Prior to including women in the political process and standing for offices and being candidates in elections, it is very imperative to explore and understand the current women's position vis a vis society economic social and political settings. We have known for quite some time and across the globe that poverty has a feminine face, and it is a reflect that the wide majority of women are among the big strata of poor people in our planet. Having said that, for women acquire a position in political offices, specific economic power and finances are needed, and not to overlook the social and political dimension of women's presence at the decision-making process, there are also many other obstacle the hinder women from assuming powerful and decision making position in politics in general. Now as we discuss the election procedure itself and finance for political campaign, it not easy to deal with issues in isolation of the whole political process, elections rules, political party engagement etc. All in all there is a certain and a specific need for affirmative actions to secure women's position in the political process, this task should be performed by all relevant parties, i.e political parties, election committee, the rules, the regulations and the election nature.

Are there any examples of innovative ways of fundraising used by women candidates?

May be there are many example of how women thrive to raise fund and to support their campaign and to stand for office, nonetheless, without political parties commitment, and without sound measures that allows women to take part, even finances cannot guarantee women's selection, nonetheless, women often made huge efforts to raise fund and to support their campaigns and i believe a comprehensive perspective into women's inclusion in politics and political offices need to be followed, including funding issues, affirmative action, election rules adjustment, and allowing platforms for women to take part and to be visible in the public sphere so that women's image in politics can smoothly been normalised.

What are the good practices in political parties to support the nomination and fundraising for women candidates?

Affirmative actions should be well in place to secure women's inclusion and selection, positive discrimination in allocation of fund should be thought, as women socially and political face more challenges than men in assuming offices.

What measures can governments establish to financially support women candidates? And how can these be effectively enforced?  

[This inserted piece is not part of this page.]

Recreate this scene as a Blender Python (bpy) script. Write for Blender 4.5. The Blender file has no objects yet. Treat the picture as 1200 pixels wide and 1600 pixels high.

Collective actions are needed as:

  • Affirmative action and political parties’ genuine commitment.
  • Election rules that are responsive to the needs of both men and women and that will include women taking into consideration the social barriers facing women.
  • Positive discrimination in the process to promote more women and to challenges the societal systemic structure of patriarchy, and to make women part of the inquiry by bringing in their cognitive structure and placing them equal to men.
  • Securing the full commitment of the political parties to the efforts to boost women's participation.

All in all, I believe that raising fund for women, need to be simultaneously followed by commitment of all, affirmative actions well in place, inclusive election rules, that takes in to consideration the social cultural and economic set-up and women's positioning in the society. 

Mawuli Dake's picture

At the recent Mo Ibrahim Weekend in Kigali, Rwanda, The Vice President of Liberia, Madam Jewel Taylor proposed, and it was unanimously endorsed, the creation of a women's political trust fund. This was based on her experience and the shared experiences of many other female elected political officials in the room- where the issue of resources became their biggest impediment. A working group was proposed to work out a concept and modalities for this- under the leadership of the African Development Bank.

I am still curious to find out how this will work- considering campaign finance laws and regulations, combined with the multi-faceted partisan and ideological complexities. But I am sure there is a potential there to address some dimensions of the funding gap for female candidates.

In our experience at Moremi Initiative for Women's Leadership in Africa, working with young female politicians and emerging leaders throughout the continent. The situation is even more dire for them. We must find a solution to this if we are to make any meaningful headway in our fight for greater and equal representation and participation of women in our elections and democracies.